Prior
to a no-pit order in 1971 oil field operations producing contaminated soils
were routine and widely accepted. Leaky pumps and flowings produced spills that were never
remediated; well deliverability was tested by flowing to pits and untreatable emulsions
from separators, heater treaters, free water knockout and storage tanks were dumped in
open pits. About 15 oil fields in Alabama were in production before the no-pit order. We
estimate that more than 100 buried and unremediated pits remain in these fields. These pit
are a hazard to livestock and children and must be completely remediated when the oil
fields reach their economic limits and the land is reclaimed for agricultural and
residential use.
These sites could be remediated by several different
metnods, including bioremediation, excavation and transportation to a dump site, soil
washing, soil incineration, and conversion to fuels by agglomeration-flotation with fine
coal or petroleum coke.
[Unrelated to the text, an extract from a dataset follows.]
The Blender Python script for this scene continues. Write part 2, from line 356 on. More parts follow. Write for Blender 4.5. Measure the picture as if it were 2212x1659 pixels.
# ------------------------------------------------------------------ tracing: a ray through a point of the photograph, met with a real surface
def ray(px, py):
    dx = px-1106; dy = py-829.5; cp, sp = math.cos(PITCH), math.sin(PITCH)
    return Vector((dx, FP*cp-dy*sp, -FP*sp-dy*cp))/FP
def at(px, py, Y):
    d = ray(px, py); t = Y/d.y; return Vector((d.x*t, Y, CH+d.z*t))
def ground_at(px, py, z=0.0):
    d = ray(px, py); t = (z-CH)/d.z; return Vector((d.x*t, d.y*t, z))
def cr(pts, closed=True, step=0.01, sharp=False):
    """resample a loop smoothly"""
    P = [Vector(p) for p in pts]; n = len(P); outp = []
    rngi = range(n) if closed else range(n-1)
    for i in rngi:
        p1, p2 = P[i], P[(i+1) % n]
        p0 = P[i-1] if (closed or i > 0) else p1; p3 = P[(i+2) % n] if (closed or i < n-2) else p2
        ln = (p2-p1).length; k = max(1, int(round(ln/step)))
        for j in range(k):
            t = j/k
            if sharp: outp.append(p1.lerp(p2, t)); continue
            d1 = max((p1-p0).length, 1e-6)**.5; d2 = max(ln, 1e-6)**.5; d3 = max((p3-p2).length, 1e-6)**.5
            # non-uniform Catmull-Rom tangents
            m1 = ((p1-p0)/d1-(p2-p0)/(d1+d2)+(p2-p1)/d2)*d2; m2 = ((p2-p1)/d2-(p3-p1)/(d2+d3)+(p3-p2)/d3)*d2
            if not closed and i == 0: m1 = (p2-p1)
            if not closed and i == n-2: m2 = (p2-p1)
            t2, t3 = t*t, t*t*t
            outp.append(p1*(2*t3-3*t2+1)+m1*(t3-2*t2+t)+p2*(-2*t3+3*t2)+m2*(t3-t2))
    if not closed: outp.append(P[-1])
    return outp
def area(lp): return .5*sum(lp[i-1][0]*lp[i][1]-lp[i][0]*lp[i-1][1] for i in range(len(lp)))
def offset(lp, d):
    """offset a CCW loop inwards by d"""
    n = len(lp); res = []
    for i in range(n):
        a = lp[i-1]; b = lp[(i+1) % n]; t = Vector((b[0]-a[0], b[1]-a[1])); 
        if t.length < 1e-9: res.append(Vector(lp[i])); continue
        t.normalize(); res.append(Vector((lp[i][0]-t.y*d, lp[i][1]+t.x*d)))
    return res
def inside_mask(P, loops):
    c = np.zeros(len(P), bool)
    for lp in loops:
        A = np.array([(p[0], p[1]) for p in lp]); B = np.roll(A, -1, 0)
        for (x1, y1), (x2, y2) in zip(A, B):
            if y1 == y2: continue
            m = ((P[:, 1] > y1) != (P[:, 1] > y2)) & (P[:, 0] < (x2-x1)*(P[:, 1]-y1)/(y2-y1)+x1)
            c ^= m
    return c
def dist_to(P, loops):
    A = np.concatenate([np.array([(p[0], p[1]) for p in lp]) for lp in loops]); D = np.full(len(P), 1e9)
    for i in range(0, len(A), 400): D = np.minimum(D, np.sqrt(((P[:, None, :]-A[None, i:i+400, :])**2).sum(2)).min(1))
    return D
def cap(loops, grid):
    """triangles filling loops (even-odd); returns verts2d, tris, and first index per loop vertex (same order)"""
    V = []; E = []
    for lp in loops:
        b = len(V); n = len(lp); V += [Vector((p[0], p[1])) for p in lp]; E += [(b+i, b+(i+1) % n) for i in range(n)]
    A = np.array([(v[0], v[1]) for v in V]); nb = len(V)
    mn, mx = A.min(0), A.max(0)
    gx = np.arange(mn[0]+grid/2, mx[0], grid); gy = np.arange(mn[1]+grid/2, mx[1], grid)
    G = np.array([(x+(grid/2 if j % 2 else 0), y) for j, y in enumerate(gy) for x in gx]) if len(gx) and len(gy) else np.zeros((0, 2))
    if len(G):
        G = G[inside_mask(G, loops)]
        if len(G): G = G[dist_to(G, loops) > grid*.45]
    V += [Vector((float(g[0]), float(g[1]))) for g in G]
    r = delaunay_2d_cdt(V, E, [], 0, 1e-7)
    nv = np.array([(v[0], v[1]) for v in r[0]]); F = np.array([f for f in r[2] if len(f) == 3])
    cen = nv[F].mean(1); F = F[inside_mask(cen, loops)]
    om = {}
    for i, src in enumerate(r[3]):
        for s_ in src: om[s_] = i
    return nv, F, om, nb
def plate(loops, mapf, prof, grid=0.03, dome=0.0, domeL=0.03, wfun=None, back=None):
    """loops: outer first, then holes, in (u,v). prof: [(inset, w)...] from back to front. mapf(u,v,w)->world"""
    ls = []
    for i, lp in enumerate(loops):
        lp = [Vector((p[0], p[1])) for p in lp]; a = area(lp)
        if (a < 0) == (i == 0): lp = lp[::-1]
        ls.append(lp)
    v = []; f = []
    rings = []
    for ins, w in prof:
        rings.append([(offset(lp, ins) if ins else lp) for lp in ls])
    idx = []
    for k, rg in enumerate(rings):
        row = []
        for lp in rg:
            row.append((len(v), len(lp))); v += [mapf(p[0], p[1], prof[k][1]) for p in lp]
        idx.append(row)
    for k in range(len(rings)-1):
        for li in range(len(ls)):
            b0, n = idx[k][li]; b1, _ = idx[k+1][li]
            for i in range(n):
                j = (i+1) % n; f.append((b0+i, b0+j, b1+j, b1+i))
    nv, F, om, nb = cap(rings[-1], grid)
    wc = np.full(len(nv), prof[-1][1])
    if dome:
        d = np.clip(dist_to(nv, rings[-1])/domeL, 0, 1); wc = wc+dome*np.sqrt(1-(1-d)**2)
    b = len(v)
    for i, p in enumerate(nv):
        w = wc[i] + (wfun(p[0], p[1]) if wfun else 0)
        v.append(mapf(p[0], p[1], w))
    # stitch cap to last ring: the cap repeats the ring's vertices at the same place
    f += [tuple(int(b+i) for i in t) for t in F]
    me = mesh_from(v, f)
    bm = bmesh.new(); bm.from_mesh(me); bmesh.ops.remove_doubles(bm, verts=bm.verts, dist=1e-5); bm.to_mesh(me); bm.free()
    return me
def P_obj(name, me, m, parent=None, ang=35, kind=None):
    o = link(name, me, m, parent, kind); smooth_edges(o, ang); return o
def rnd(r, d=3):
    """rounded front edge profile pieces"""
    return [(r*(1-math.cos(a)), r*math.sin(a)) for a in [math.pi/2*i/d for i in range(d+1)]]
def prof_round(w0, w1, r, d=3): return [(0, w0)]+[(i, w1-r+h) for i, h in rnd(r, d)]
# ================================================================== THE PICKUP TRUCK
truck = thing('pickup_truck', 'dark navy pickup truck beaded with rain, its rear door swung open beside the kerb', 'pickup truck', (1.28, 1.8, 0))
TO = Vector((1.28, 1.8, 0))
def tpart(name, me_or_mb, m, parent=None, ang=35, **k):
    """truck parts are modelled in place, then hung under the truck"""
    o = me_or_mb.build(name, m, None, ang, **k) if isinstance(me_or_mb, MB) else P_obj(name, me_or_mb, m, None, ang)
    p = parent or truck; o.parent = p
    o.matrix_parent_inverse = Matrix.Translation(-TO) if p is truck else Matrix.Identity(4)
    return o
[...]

Bioremediation will not work on highly contaminated soils and can
be slow for heavy or weathered oils. The simplest clean-up method is excavation and
dumping at approved waste sites, but this only relocates the problem. Hot-water washing is
effective only with very large-grain-size soils such as sand and the recovered oil forms
emulsions that are difficult to handle and process. Incineration is expensive. Special
incinerators are required, the energy value of the waste oil is lost and air pollution may
be produced. The method of agglomeration-flotation is the focus of this proposal.
We have been working on clean-up of oil-contaminated soils
with the method of agglomeration-flotation since 1991. In this technique fine coal, or
fine petroleum coke, is blended with the soil in a hot-water slurry. The oil agglomeratesw
are then removed by flotation and can burned as fuel. The cleaned soil dewatered and
returned to the ground. Successful demonstrations have been dine with artificially
contaminated beach sand, silty loam and Sucarnoochee soil. It is quick, portable, and
produces a commercial fuel as a byproduct.